The Kavanaugh family and Donald Trump by White House.

Greater Greater Washington periodically publishes opinion posts on topics of interest to our readers. The views expressed are those of the author, and do not necessarily represent the views of Greater Greater Washington.

Julie O'Brien's brief testimonial last week in the Post on behalf of her friend and neighbor, Supreme Court nominee Brett Kavanaugh, managed to generate a good bit of cynical reaction.

That's probably understandable, as a few anecdotal examples of Kavanaugh's individual kindnesses toward those in his own enclave of million-dollar homes seem to address only tangentially, at best, the wisdom of granting him a lifetime appointment to the nation's top court.

More overlooked, however, is what O'Brien offers as the central tale of Kavanaugh's personal and societal priorities. With apparent admiration, she describes her “carpool dad” neighbor as one who is regularly “racing” his vehicle through DC and Maryland “just to catch the last 15 minutes” of his daughters' sporting and religious activities.

The fact that she sees herself as conferring a badge of honor rather than issuing a warning of recklessness seems worth pondering, for what it says both about Kavanaugh and about a society and legal system that presumably would nod along with her in lauding such a character reference.

My own children regularly walk and bike along Brookville Road, which is the main pathway between Kavanaugh's home and his family's church on the DC-Maryland border. Brookville is a narrow road with no lanes for bikes, and a skinny sidewalk so thin and obstructed in places that even pedestrians often cannot walk around each other without stepping down into the road.

A section of Brookville Road near Kavanaugh's house with narrow sidewalks that are frequently blocked by things such as barrels, telephone poles, and expansive hedges. Image by the author.

A section of Brookville Road a few blocks north of Kavanaugh's street near the author's house which lacks sidewalks entirely. Image by the author.

Along some parts of Brookville, the sidewalk doesn't even exist. In many parts where the sidewalk does exist, such as near Kavanaugh's home, pedestrians and bicyclists must balance on its few inches of width, with manicured hedges pushing them from one side and drivers rushing past them on the other, perilously close. Ongoing pleas to state and local officials to change that situation have produced no meaningful change.

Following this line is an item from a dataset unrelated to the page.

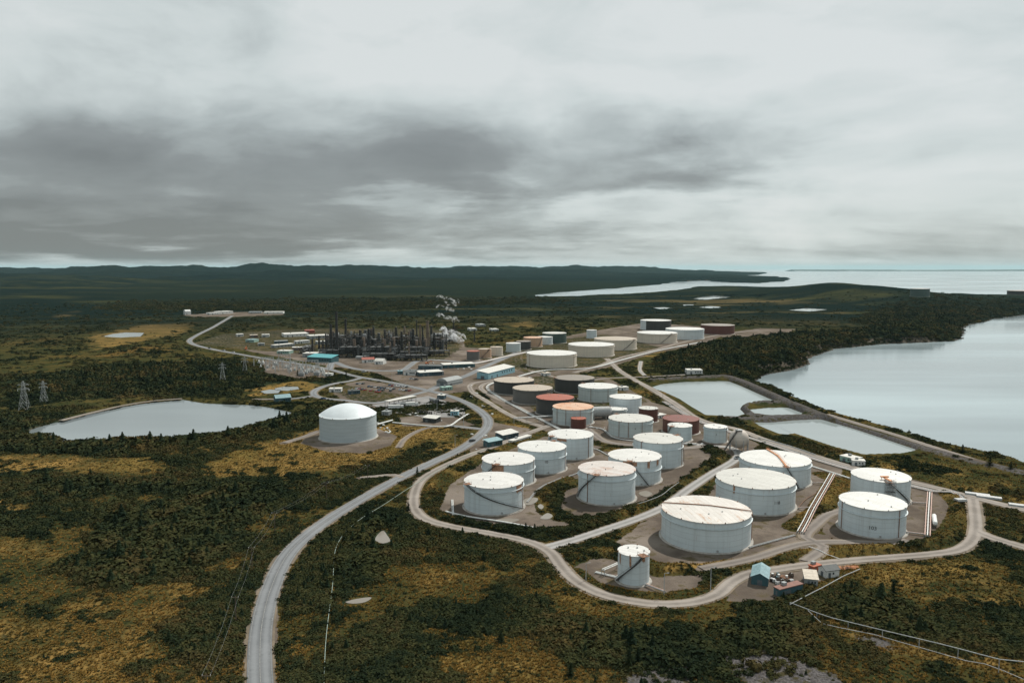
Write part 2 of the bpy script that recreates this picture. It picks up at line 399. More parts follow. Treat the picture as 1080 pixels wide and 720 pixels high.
# ------------------------------------------------------------------ layout, read off as ground points
SEA_Z = -10.0
bay = W([(1300, 590), (1080, 495), (1002, 478), (946, 461), (876, 441), (830, 420), (797, 402), (809, 395), (835, 391), (855, 384), (853, 379), (862, 375), (883, 368), (905, 366), (930, 363),
         (960, 362), (985, 361), (1008, 359.5), (1017, 357), (1018, 350), (1015, 345), (1038, 339), (1050, 337), (1078, 333), (1110, 328), (1300, 320), (1500, 330), (1500, 600)], SEA_Z)
farsea = W([(562, 314.5), (566, 311), (600, 307.5), (650, 304), (690, 300.5), (712, 297.5), (742, 296), (768, 298), (800, 298.5), (826, 297), (833, 295), (824, 293.2), (800, 292.4), (770, 291.5),
            (800, 289.6), (812, 287.2), (1300, 287.2), (1300, 316), (1110, 313), (1040, 312), (1010, 311), (985, 311.5), (965, 308), (945, 306.5), (905, 304), (880, 303), (850, 305), (800, 303.5),
            (760, 302.5), (720, 306), (680, 310), (640, 312), (600, 314)], SEA_Z)
lake = W([(24, 457), (42, 451), (64, 445), (100, 436), (139, 427.5), (165, 424), (192, 422), (211, 425.5), (235, 427), (261, 427.5), (280, 430), (299, 434), (308, 436.5), (299, 440.5), (270, 447), (236, 455.5),
          (205, 459.5), (167, 462), (120, 464), (72, 467), (64, 463), (62, 460), (40, 460)], -1.2)
PONDS = [('settling_pond', W([(689, 409), (700, 405.5), (721, 403.3), (745, 402.6), (767, 402.3), (779, 407), (797, 415), (814, 422.5), (800, 424.5), (784, 426.6), (778, 430), (786, 438), (767, 439), (746, 437), (735, 430), (721, 421), (703, 413)], -1), -1),
         ('settling_pond', W([(793, 432.5), (812, 430.6), (830, 430.3), (844, 435.4), (836, 438), (815, 438), (799, 437)], -1), -1),
         ('settling_pond', W([(816, 446), (840, 443.5), (865, 442.5), (900, 453), (930, 463), (962, 473.8), (946, 477), (911, 478), (883, 470.6), (860, 463), (841, 456.5)], -1), -1),
         ('settling_pond', W([(799, 446), (811, 446), (833, 456.5), (826, 457.5), (812, 452)], -1), -1),
         ('bog_pool', W([(110, 354.7), (120, 352), (133, 350.5), (151, 351), (147, 355.3), (128, 356)], -.6), -.6),
         ('bog_pool', W([(277, 412.5), (285, 411), (294, 411.5), (292, 414), (281, 414.5)], -.4), -.4),
         ('bog_pool', W([(292, 409.5), (300, 407.8), (312, 408), (313, 410), (303, 411.5), (294, 411)], -.4), -.4),
         ('bog_pool', W([(420, 299), (440, 298), (466, 299), (450, 301), (430, 300.6)], -.4), -.4),
         ('bog_pool', W([(728, 315.7), (740, 313), (753, 311.5), (779, 313.6), (763, 315.7), (745, 316.5)], -.4), -.4),
         ('bog_pool', W([(833, 327), (851, 325), (872, 326.3), (855, 328.3)], -.4), -.4),
         ('bog_pool', W([(738, 324), (750, 322.7), (763, 324), (750, 325)], -.4), -.4),
         ('bog_pool', W([(787, 315), (800, 314), (808, 315), (798, 316)], -.4), -.4),
         ('bog_pool', W([(688, 324.6), (700, 324), (709, 325), (697, 326)], -.4), -.4),
         ('bog_pool', W([(720, 321.3), (731, 321), (732, 322.2), (722, 322.4)], -.4), -.4),
         ('puddle', W([(572, 544), (578, 541), (583, 544), (578, 547.5), (570, 547)]), .02),
         ('puddle', W([(364, 635), (376, 631.5), (392, 630), (385, 635), (372, 636.5)]), .02),
         ('puddle', W([(674, 519.5), (681, 517.5), (688, 520.5), (682, 524), (676, 522.5)]), .02),
         ('puddle', W([(520, 549), (535, 546.5), (548, 548), (536, 551.5)]), .02),
         ('puddle', W([(567, 534), (570, 531.5), (573.5, 534), (571, 537)]), .02),
         ('puddle', W([(396, 570), (400, 562), (404, 559.5), (408, 564), (411, 571), (404, 573)]), .02),
         ('puddle', W([(553, 526.5), (560, 524.6), (566.5, 525), (566, 529), (558, 532.5), (552.5, 532)]), .02)]
# roads: pixel line, width in metres, kind
ROADS = [
 ('road', [(278, 790), (276, 745), (274, 700), (276, 660), (286, 620), (305, 583), (335, 556), (375, 530), (420, 505), (455, 488), (485, 474), (504, 461), (514, 450), (513.5, 440.4), (498, 428), (475, 418), (452, 412), (416, 404), (374, 396.5), (347, 389.5), (320, 384.5), (291, 380), (258, 374.5), (216, 366.5), (203, 362.5), (200, 359), (206, 354.5), (224.6, 345), (235, 339), (245, 333)], 7.2, 'asphalt'),
 ('road', [(452, 412), (470, 404), (490, 397), (515, 385), (545, 372)], 8, 'asphalt'),
 ('road', [(347, 389.5), (352, 382), (366, 387), (382, 390), (400, 391), (422, 390.5), (433, 385), (440, 381), (455, 379.5), (500, 382), (560, 370)], 8, 'asphalt'),
 ('road', [(381, 398.5), (368, 402), (355, 404), (340, 408), (331.5, 412.5), (332, 417), (341, 420), (362, 422), (395, 425), (425, 419), (452, 412)], 6, 'asphalt'),
 ('road', [(332, 417), (318, 419.5), (300, 421)], 5, 'asphalt'),
 ('road', [(470, 448.5), (490, 450.5), (508, 452.5)], 5, 'asphalt'),
 ('perimeter_track', [(1120, 590), (1080, 577), (1055, 570), (1040, 565), (1029, 560)], 6.5, 'dirt'),
 ('perimeter_track', [(1026, 526), (1028, 540), (1029, 557), (1024, 571), (1008, 580.5), (980, 584.5), (950, 587), (900, 591), (850, 596), (819, 600.5), (791, 605), (772, 614), (757, 627), (735, 634.5), (700, 637.5), (665, 634), (630, 625), (605, 611), (591, 596), (580, 582), (560, 572), (520, 563), (480, 556), (450, 548), (438, 537), (437, 522), (444, 507), (460, 496), (490, 482), (520, 471), (548, 460), (585, 447)], 5.1, 'dirt'),
 ('inner_track', [(578, 577), (600, 571), (640, 558), (675, 546), (700, 535), (725, 517), (752, 499), (774, 486), (779, 479), (770, 472), (745, 470), (715, 466), (690, 463)], 5.5, 'grey'),
 ('shore_track', [(640, 378), (655, 392), (690, 412), (712, 426), (735, 441), (752, 447), (775, 452), (805, 463), (850, 478), (890, 490), (940, 504), (985, 514), (1024, 524), (1060, 533), (1120, 547)], 6, 'dirt'),
 ('inner_track', [(850, 592), (868, 576), (850, 567), (862, 552), (876, 542), (900, 536)], 4.5, 'gravel'),
 ('inner_track', [(740, 600), (790, 590), (850, 573), (890, 571.5), (935, 573), (958, 570)], 4.5, 'gravel'),
 ('shore_track', [(545, 398), (500, 404), (497, 412), (515, 424), (545, 441), (575, 451)], 4.5, 'dirt'),
 ('shore_track', [(560, 399), (521, 402), (507, 408), (520, 418), (548, 430), (560, 437)], 4, 'dirt'),
 ('shore_track', [(605, 393), (625, 388), (655, 377), (690, 369), (720, 361), (765, 352), (800, 348)], 4.5, 'dirt'),
 ('shore_track', [(560, 391), (610, 402), (640, 399), (690, 397), (740, 394)], 4.5, 'gravel'),
 ('shore_track', [(676, 381), (675, 391), (680, 396)], 3.5, 'grey'),
 ('inner_track', [(620, 452), (627, 458), (640, 466), (670, 470), (720, 473), (745, 470)], 5, 'gravel'),
 ('heath_track', [(420, 472), (428, 462), (448, 452), (470, 448.5)], 2.5, 'gravel'),
 ('heath_track', [(300, 467), (320, 461), (336, 455)], 4, 'gravel'),
 ('heath_track', [(300, 421), (268, 421)], 4, 'gravel'),
 ('lake_causeway', [(64, 443.5), (100, 434.5), (139, 426), (165, 422.5), (192, 420.5)], 3, 'dirt'),
 ('inner_track', [(380, 504), (400, 502), (415, 501), (425, 504)], 3, 'dirt'),
 ('quay_track', [(872, 437), (905, 447), (945, 459), (985, 472), (1040, 489)], 5, 'gravel'),
]
GRAVEL = [
 [(463, 537), (475, 510), (510, 487), (545, 470), (575, 460), (640, 472), (655, 480), (625, 500), (590, 512), (571, 522), (580, 545), (606, 552), (590, 560), (520, 557), (475, 548)],
 [(590, 538), (598, 517), (640, 500), (668, 485), (725, 478), (752, 484), (738, 500), (700, 524), (660, 541), (620, 548)],
 [(650, 572), (675, 552), (700, 540), (730, 520), (800, 545), (850, 560), (880, 566), (850, 580), (800, 592), (745, 597), (690, 592), (665, 588)],
 [(600, 598), (612, 588), (640, 588), (700, 598), (738, 600), (752, 612), (738, 625), (700, 631), (655, 626), (620, 616)],
 [(868, 560), (874, 540), (890, 530), (965, 527), (985, 545), (975, 570), (940, 578), (890, 575)],
 [(745, 525), (770, 487), (865, 480), (890, 492), (885, 515), (862, 530), (870, 548), (830, 556), (760, 550)],
 [(778, 617), (800, 601), (850, 596), (890, 592), (880, 603), (868, 612), (845, 618), (820, 632), (790, 634), (764, 634)],
 [(202, 362), (235, 352), (290, 348), (350, 346), (470, 347), (488, 356), (492, 366), (560, 372), (560, 385), (548, 398), (510, 402), (500, 412), (470, 415), (425, 404), (395, 393), (340, 385), (300, 377), (250, 368)],
 [(350, 414), (365, 404), (385, 401), (420, 406), (465, 414), (488, 424), (440, 424), (395, 430), (365, 424)],
 [(480, 385), (540, 372), (560, 362), (620, 350), (680, 340), (750, 345), (765, 352), (740, 364), (690, 372), (650, 385), (605, 396), (560, 398)],
 [(500, 408), (525, 394), (560, 390), (640, 398), (690, 424), (745, 444), (775, 455), (800, 468), (790, 480), (755, 484), (720, 480), (680, 472), (630, 466), (575, 455), (530, 430)],
 [(318, 467), (325, 456), (350, 450), (400, 452), (419, 460), (412, 470), (385, 478), (345, 476)],
 [(420, 440), (470, 436), (500, 448), (475, 450), (425, 449)],
 [(504, 455), (520, 445), (560, 452), (545, 466), (515, 480), (495, 478)],
 [(280, 393), (275, 380), (300, 380), (348, 388), (345, 398), (315, 399)],
 [(620, 452), (640, 444), (700, 455), (700, 470), (650, 470)],
 [(960, 505), (1000, 515), (1005, 535), (985, 560), (965, 555)],
 [(750, 353), (800, 346), (840, 347), (830, 351), (770, 357)],
 [(196, 332), (250, 329), (300, 329), (300, 332), (250, 334), (205, 334)],
 [(452, 421), (432, 425), (430, 418)],
]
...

Like those on so many other roadways around us, the drivers racing up and down Brookville show little fear of consequences, bodily or legally. Without any safe location for non-motorists along stretches of Brookville, I'm left fearful each day that my children use it by foot or bike to get to their school bus or summer camp.

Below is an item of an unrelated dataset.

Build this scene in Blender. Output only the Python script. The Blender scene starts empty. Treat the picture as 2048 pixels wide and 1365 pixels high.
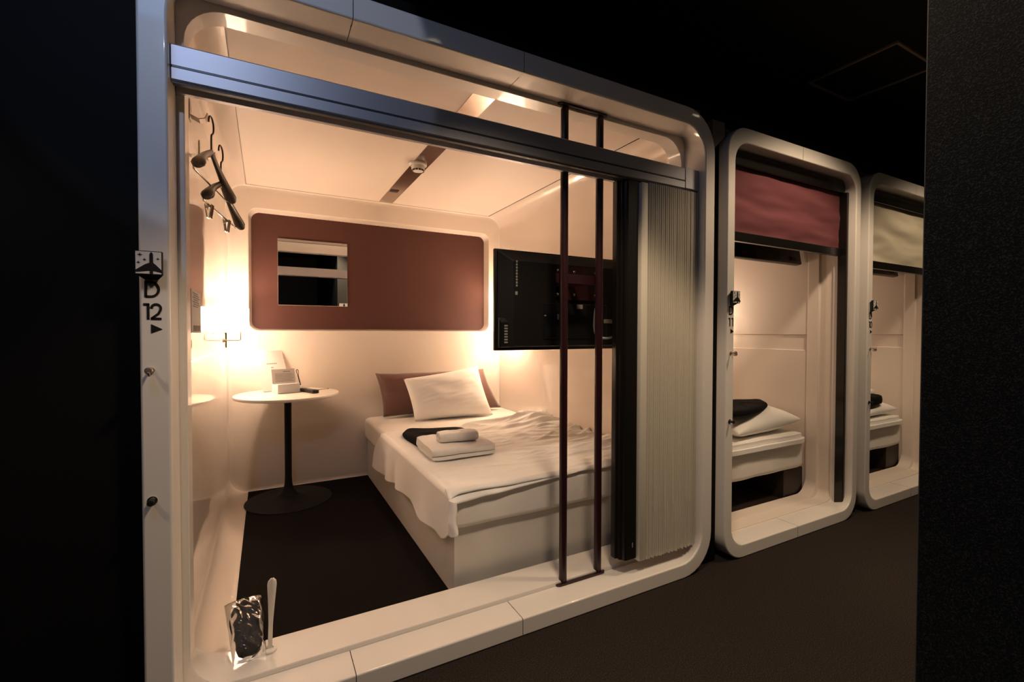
import bpy, bmesh, math, random
from mathutils import Vector, Matrix, noise
random.seed(7)
PI = math.pi
scene = bpy.context.scene
C = scene.collection

# ------------------------------------------------------------------ helpers
def link(o, parent=None):
    C.objects.link(o)
    if parent is not None:
        o.parent = parent
    return o

def obj(name, bm, m, parent=None, smooth=None, label=None):
    me = bpy.data.meshes.new(name)
    bmesh.ops.recalc_face_normals(bm, faces=bm.faces[:])
    bm.to_mesh(me); bm.free()
    if m is not None:
        me.materials.append(m)
    o = bpy.data.objects.new(name, me)
    link(o, parent)
    if smooth is not None:
        me.shade_smooth() if smooth >= 180 else me.set_sharp_from_angle(angle=math.radians(smooth))
        if smooth < 180:
            for p in me.polygons: p.use_smooth = True
    if label: o['label'] = label
    return o

def crisp(o):
    w_ = o.modifiers.new('weighted_normals', 'WEIGHTED_NORMAL'); w_.weight = 100; w_.keep_sharp = True
    return o

def thing(name, label, cat, loc=(0, 0, 0), group=None):
    o = bpy.data.objects.new(name, None)
    o.empty_display_size = 0.05
    link(o); o.location = loc
    o['label'] = label; o['category'] = cat
    if group: o['group'] = group
    return o

def tag(o, label, cat, group=None, kind=None):
    o['label'] = label; o['category'] = cat
    if group: o['group'] = group
    if kind: o['kind'] = kind
    return o

def struct(name, bm, m, smooth=None, parent=None):
    o = obj(name, bm, m, parent, smooth)
    if parent is None: o['kind'] = 'structure'
    return o

def new(): return bmesh.new()

def at(parent, o):
    """mesh built in world coordinates under an Empty placed elsewhere"""
    o.matrix_parent_inverse = Matrix.Translation(-Vector(parent.location))
    return o

def box(bm, x0, x1, y0, y1, z0, z1, bev=0.0, seg=2, mat=None):
    vs = [bm.verts.new((x, y, z)) for x in (x0, x1) for y in (y0, y1) for z in (z0, z1)]
    if mat is not None:
        for v in vs: v.co = mat @ v.co
    idx = [(0, 1, 3, 2), (4, 6, 7, 5), (0, 4, 5, 1), (2, 3, 7, 6), (0, 2, 6, 4), (1, 5, 7, 3)]
    fs = [bm.faces.new([vs[i] for i in f]) for f in idx]
    if bev > 0:
        es = list({e for f in fs for e in f.edges})
        bmesh.ops.bevel(bm, geom=es, offset=bev, segments=seg, profile=0.5, affect='EDGES')
    return vs

def lathe(bm, prof, cx=0, cy=0, n=48):
    rings = []
    for r, z in prof:
        if r < 1e-5:
            rings.append([bm.verts.new((cx, cy, z))])
        else:
            rings.append([bm.verts.new((cx + r * math.cos(2 * PI * i / n), cy + r * math.sin(2 * PI * i / n), z)) for i in range(n)])
    for a, b in zip(rings, rings[1:]):
        for i in range(n):
            j = (i + 1) % n
            if len(a) == 1 and len(b) == 1: continue
            if len(a) == 1: bm.faces.new((a[0], b[i], b[j]))
            elif len(b) == 1: bm.faces.new((a[i], a[j], b[0]))
            else: bm.faces.new((a[i], a[j], b[j], b[i]))

def smooth_path(pts, per=6):
    pts = [Vector(p) for p in pts]
    out = []
    for i in range(len(pts) - 1):
        p0 = pts[max(i - 1, 0)]; p1 = pts[i]; p2 = pts[i + 1]; p3 = pts[min(i + 2, len(pts) - 1)]
        for k in range(per):
            t = k / per
            out.append(0.5 * ((2 * p1) + (p2 - p0) * t + (2 * p0 - 5 * p1 + 4 * p2 - p3) * t * t + (-p0 + 3 * p1 - 3 * p2 + p3) * t ** 3))
    out.append(pts[-1])
    return out

def tube(bm, pts, r, n=10, caps=True):
    pts = [Vector(p) for p in pts]
    rr = r if isinstance(r, (list, tuple)) else [r] * len(pts)
    t0 = (pts[1] - pts[0]).normalized()
    up = Vector((0, 0, 1)) if abs(t0.z) < 0.9 else Vector((1, 0, 0))
    a = t0.cross(up).normalized()
    rings = []
    for i, p in enumerate(pts):
        t = (pts[min(i + 1, len(pts) - 1)] - pts[max(i - 1, 0)]).normalized()
        a = (a - t * a.dot(t)).normalized()
        b = t.cross(a)
        rings.append([bm.verts.new(p + (a * math.cos(2 * PI * k / n) + b * math.sin(2 * PI * k / n)) * rr[i]) for k in range(n)])
    for x, y in zip(rings, rings[1:]):
        for k in range(n):
            bm.faces.new((x[k], x[(k + 1) % n], y[(k + 1) % n], y[k]))
    if caps:
        bm.faces.new(rings[0]); bm.faces.new(rings[-1])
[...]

More than 35,000 people are killed by drivers each year in the United States. Several hundred of them are bicyclists, and thousands are pedestrians. Those numbers are rising, while prosecutions for motorists killing bicyclists remain rare. Notable local examples include former Navy Seal Timothy Holden and retired University of Maryland professor Ned Gaylin, both plowed into by drivers later given minor tickets — or no penalty at all.

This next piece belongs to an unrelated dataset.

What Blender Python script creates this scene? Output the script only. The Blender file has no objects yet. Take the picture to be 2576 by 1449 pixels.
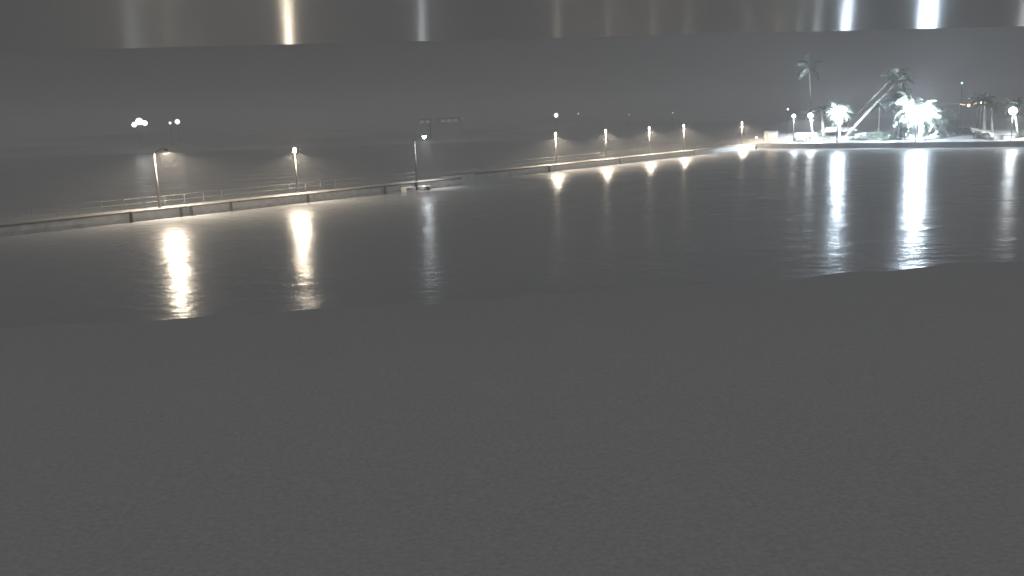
import bpy, bmesh, math, random
from mathutils import Vector, Matrix
R = math.radians
rnd = random.Random(7)
scene = bpy.context.scene
COL = scene.collection

# ------------------------------------------------------------------ camera
CAMZ = 9.0
FPX, PITCH, ROLL = 2300.0, math.atan(434 / 2300.0), 0.035   # focal length in pixels of a 2576 wide frame
cam_d = bpy.data.cameras.new('camera')
cam = bpy.data.objects.new('camera', cam_d)
COL.objects.link(cam)
fw = Vector((0, math.cos(PITCH), -math.sin(PITCH)))
up0 = Vector((0, math.sin(PITCH), math.cos(PITCH)))
rt0 = Vector((1, 0, 0))
CUP = up0 * math.cos(ROLL) + rt0 * math.sin(ROLL)
CRT = rt0 * math.cos(ROLL) - up0 * math.sin(ROLL)
m = Matrix((CRT, CUP, -fw)).transposed().to_4x4()
m.translation = (0, 0, CAMZ)
cam.matrix_world = m
cam_d.sensor_width = 36.0
cam_d.lens = 36.0 * FPX / 2576.0
cam_d.clip_start = 0.05
cam_d.clip_end = 5000
scene.camera = cam

# ------------------------------------------------------------------ night sky: flat cloud lit by the town
SKY = 0.064
W = bpy.data.worlds.new('World'); scene.world = W
W.use_nodes = True
nt = W.node_tree; nt.nodes.clear()
wo = nt.nodes.new('ShaderNodeOutputWorld'); bg = nt.nodes.new('ShaderNodeBackground')
tc = nt.nodes.new('ShaderNodeTexCoord'); nz = nt.nodes.new('ShaderNodeTexNoise')
nz.inputs['Scale'].default_value = 2.5; nz.inputs['Detail'].default_value = 4
cr = nt.nodes.new('ShaderNodeValToRGB')
cr.color_ramp.elements[0].color = (SKY * .95, SKY * .95, SKY * .965, 1)
cr.color_ramp.elements[1].color = (SKY * 1.05, SKY * 1.05, SKY * 1.06, 1)
nt.links.new(tc.outputs['Generated'], nz.inputs['Vector'])
nt.links.new(nz.outputs['Fac'], cr.inputs['Fac'])
nt.links.new(cr.outputs['Color'], bg.inputs['Color'])
bg.inputs['Strength'].default_value = 1.0
nt.links.new(bg.outputs['Background'], wo.inputs['Surface'])

# weak broad fill light added from above to lift sand and water
sd = bpy.data.lights.new('sky_fill', 'SUN'); sd.energy = 0.55; sd.angle = R(20); sd.color = (.985, .99, 1)
sky_fill = bpy.data.objects.new('sky_fill', sd); COL.objects.link(sky_fill)
sky_fill.rotation_euler = (R(25), R(10), 0); sky_fill.location = (0, 0, 60)

vs = scene.view_settings
vs.view_transform = 'Standard'; vs.look = 'None'; vs.exposure = 0; vs.gamma = 1; vs.use_curve_mapping = False
cy = scene.cycles
cy.max_bounces = 7; cy.diffuse_bounces = 2; cy.glossy_bounces = 3; cy.transmission_bounces = 2
cy.volume_bounces = 3; cy.sample_clamp_indirect = 3.0; cy.sample_clamp_direct = 0
cy.use_denoising = True
cy.caustics_reflective = False; cy.caustics_refractive = False

# ------------------------------------------------------------------ helpers
def ray(u, v):
    return (fw * FPX + CRT * (u - 1288) - CUP * (v - 724.5)).normalized()
def gp(u, v, z=0.0):                     # point on the level z seen at u, v
    d = ray(u, v); t = (z - CAMZ) / d.z
    return Vector((d.x * t, d.y * t, z))
def dp(u, v, y):                         # point at depth y
    d = ray(u, v); t = y / d.y
    return Vector((d.x * t, y, CAMZ + d.z * t))

def mat(name, col, rough=.7, noise=0.0, nscale=3.0, bump=0.0, spec=.5, metal=0.0):
    mt = bpy.data.materials.new(name); mt.use_nodes = True
    n = mt.node_tree; b = n.nodes['Principled BSDF']
    b.inputs['Base Color'].default_value = (*col, 1)
    b.inputs['Roughness'].default_value = rough
    b.inputs['Specular IOR Level'].default_value = spec
    b.inputs['Metallic'].default_value = metal
    if noise or bump:
        t = n.nodes.new('ShaderNodeTexCoord'); x = n.nodes.new('ShaderNodeTexNoise')
        x.inputs['Scale'].default_value = nscale; x.inputs['Detail'].default_value = 6
        n.links.new(t.outputs['Object'], x.inputs['Vector'])
        if noise:
            r = n.nodes.new('ShaderNodeValToRGB')
            r.color_ramp.elements[0].position = .3; r.color_ramp.elements[1].position = .7
            r.color_ramp.elements[0].color = (*[c * (1 - noise) for c in col], 1)
            r.color_ramp.elements[1].color = (*[c * (1 + noise) for c in col], 1)
            n.links.new(x.outputs['Fac'], r.inputs['Fac']); n.links.new(r.outputs['Color'], b.inputs['Base Color'])
        if bump:
            bp = n.nodes.new('ShaderNodeBump'); bp.inputs['Strength'].default_value = bump; bp.inputs['Distance'].default_value = .05
            n.links.new(x.outputs['Fac'], bp.inputs['Height']); n.links.new(bp.outputs['Normal'], b.inputs['Normal'])
    return mt
def emit(name, col, strength):
    mt = bpy.data.materials.new(name); mt.use_nodes = True
    n = mt.node_tree; n.nodes.clear()
    o = n.nodes.new('ShaderNodeOutputMaterial'); e = n.nodes.new('ShaderNodeEmission')
    e.inputs['Color'].default_value = (*col, 1); e.inputs['Strength'].default_value = strength
    n.links.new(e.outputs['Emission'], o.inputs['Surface'])
    return mt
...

A memorial poem for cyclists Malik Habib and Jeff Long, who were both killed by drivers in DC earlier this month. Image by Aimee Custis Photography licensed under Creative Commons.

And yet, with our highways and local roads jammed to the point of gridlock, politicians are talking up solutions based largely on the approach of laying down even more pavement for cars. Rarely do they work energetically to address the structural and legal obstacles that scare away those who might try modes of transit that are less bloated, destructive and expensive. Rarely do motorists admit that they pay nowhere near the financial and health costs they impose on others around them.

Local officials and advocates are lining up behind wonderful-sounding initiatives such as “Vision Zero” and “Complete Streets.” But “Complete Streets” aren't really complete, given that current plans would allow bicyclists only occasional segments of protected passageway rather than a fully safe network of transit along the roads they finance with their tax dollars.

And “Vision Zero” — a theoretical goal of zero road deaths — isn't going to come close to happening in any US road structure where drivers behaving badly around bicyclists are virtually guaranteed of no meaningful repercussions.

In that context, O'Brien's public alert that Kavanaugh is one of those regularly “racing” up and down Brookville and other area roadways probably is worth considering — if not directly in the discussion of whether he belongs on the Supreme Court, then at least on the wider question of whether our legal system affords equal constitutional protection to those who choose to move about the world without motorized assistance.

O'Brien appears to be assuring us that her friend, Kavanaugh, if given any opportunity at the very top of the US legal structure, will not be among those standing up to challenge the nation's very unequal and unsafe treatment of transportation choices.

Paul Basken is a writer-researcher and father of two teens living along the Maryland-DC border who enjoys family, friends, science, history, teaching and learning, baseball, and his native New England.